━━ RECORDED DATA

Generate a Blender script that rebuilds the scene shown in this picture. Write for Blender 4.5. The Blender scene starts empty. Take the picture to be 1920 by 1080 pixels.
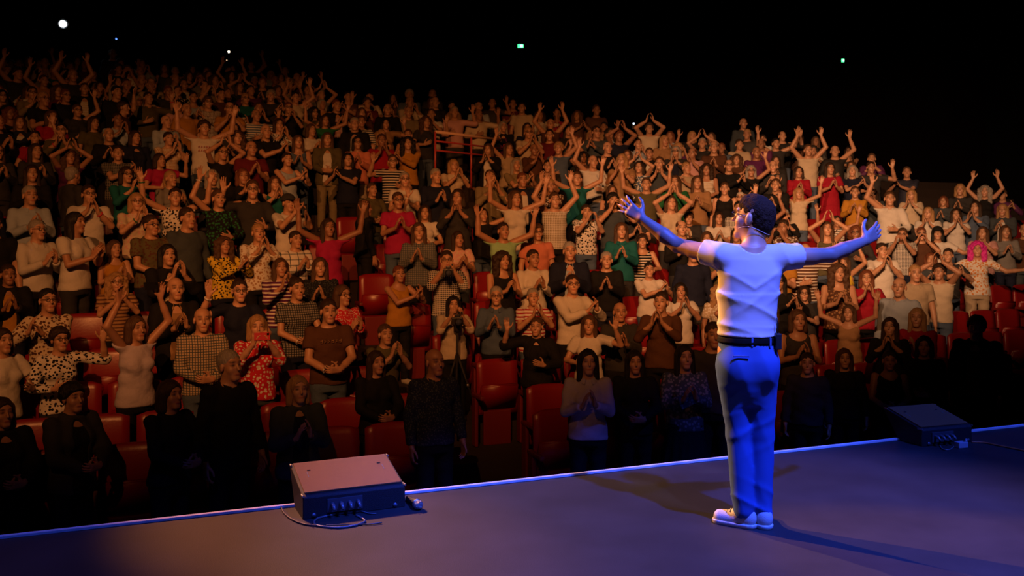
import bpy, bmesh, math, random
import numpy as np
from mathutils import Matrix, Vector

random.seed(7); RNG = np.random.default_rng(7)
scene = bpy.context.scene
COL = scene.collection

# ------------------------------------------------------------------ camera
F_PX, CAM_H, HORIZON = 1700.0, 1.6, 430.0
cam = bpy.data.cameras.new('camera'); cam_o = bpy.data.objects.new('camera', cam); COL.objects.link(cam_o)
cam_o.location = (0, 0, CAM_H); cam_o.rotation_euler = (math.pi/2, 0, 0)
cam.sensor_width = 36.0; cam.lens = 36.0*F_PX/1920.0
cam.shift_y = -(540.0-HORIZON)/1920.0
cam.clip_end = 200
cam.dof.use_dof = True; cam.dof.focus_distance = 5.3; cam.dof.aperture_fstop = 5.0
scene.camera = cam_o

# ------------------------------------------------------------------ world, exposure, lights
scene.view_settings.view_transform = 'Standard'; scene.view_settings.look = 'None'
scene.view_settings.gamma = 1.0; scene.view_settings.exposure = 0.0
scene.view_settings.use_curve_mapping = False
world = bpy.data.worlds.new('world'); scene.world = world; world.use_nodes = True
world.node_tree.nodes['Background'].inputs[0].default_value = (0.35, 0.12, 0.06, 1)
world.node_tree.nodes['Background'].inputs[1].default_value = 0.0010

ALPHA = math.radians(21.5)
EV = np.array((math.cos(ALPHA), math.sin(ALPHA))); NV = np.array((-math.sin(ALPHA), math.cos(ALPHA)))
P0 = np.array((-2.65, 4.69))
def sd(s, d):
    p = P0 + s*EV + d*NV
    return float(p[0]), float(p[1])

def spot(name, loc, target, color, power, size_deg, blend=0.5, radius=0.12):
    l = bpy.data.lights.new(name, 'SPOT'); l.color = color; l.energy = power
    l.spot_size = math.radians(size_deg); l.spot_blend = blend; l.shadow_soft_size = radius
    o = bpy.data.objects.new(name, l); COL.objects.link(o); o.location = loc
    o.rotation_euler = (Vector(target)-Vector(loc)).to_track_quat('-Z', 'Y').to_euler()
    return o

PERF = (1.27, 4.90)
AMB = (1.0, 0.32, 0.08); AMB2 = (1.0, 0.47, 0.215)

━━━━

WHAT YOU ARE ASKED TO DO: Your task is to reproduce all of the material exactly. The pictures stay out.

CORRECT OUTPUT:
Generate a Blender script that rebuilds the scene shown in this picture. Write for Blender 4.5. The Blender scene starts empty. Take the picture to be 1920 by 1080 pixels.
import bpy, bmesh, math, random
import numpy as np
from mathutils import Matrix, Vector

random.seed(7); RNG = np.random.default_rng(7)
scene = bpy.context.scene
COL = scene.collection

# ------------------------------------------------------------------ camera
F_PX, CAM_H, HORIZON = 1700.0, 1.6, 430.0
cam = bpy.data.cameras.new('camera'); cam_o = bpy.data.objects.new('camera', cam); COL.objects.link(cam_o)
cam_o.location = (0, 0, CAM_H); cam_o.rotation_euler = (math.pi/2, 0, 0)
cam.sensor_width = 36.0; cam.lens = 36.0*F_PX/1920.0
cam.shift_y = -(540.0-HORIZON)/1920.0
cam.clip_end = 200
cam.dof.use_dof = True; cam.dof.focus_distance = 5.3; cam.dof.aperture_fstop = 5.0
scene.camera = cam_o

# ------------------------------------------------------------------ world, exposure, lights
scene.view_settings.view_transform = 'Standard'; scene.view_settings.look = 'None'
scene.view_settings.gamma = 1.0; scene.view_settings.exposure = 0.0
scene.view_settings.use_curve_mapping = False
world = bpy.data.worlds.new('world'); scene.world = world; world.use_nodes = True
world.node_tree.nodes['Background'].inputs[0].default_value = (0.35, 0.12, 0.06, 1)
world.node_tree.nodes['Background'].inputs[1].default_value = 0.0010

ALPHA = math.radians(21.5)
EV = np.array((math.cos(ALPHA), math.sin(ALPHA))); NV = np.array((-math.sin(ALPHA), math.cos(ALPHA)))
P0 = np.array((-2.65, 4.69))
def sd(s, d):
    p = P0 + s*EV + d*NV
    return float(p[0]), float(p[1])

def spot(name, loc, target, color, power, size_deg, blend=0.5, radius=0.12):
    l = bpy.data.lights.new(name, 'SPOT'); l.color = color; l.energy = power
    l.spot_size = math.radians(size_deg); l.spot_blend = blend; l.shadow_soft_size = radius
    o = bpy.data.objects.new(name, l); COL.objects.link(o); o.location = loc
    o.rotation_euler = (Vector(target)-Vector(loc)).to_track_quat('-Z', 'Y').to_euler()
    return o

PERF = (1.27, 4.90)
AMB = (1.0, 0.32, 0.08); AMB2 = (1.0, 0.47, 0.215)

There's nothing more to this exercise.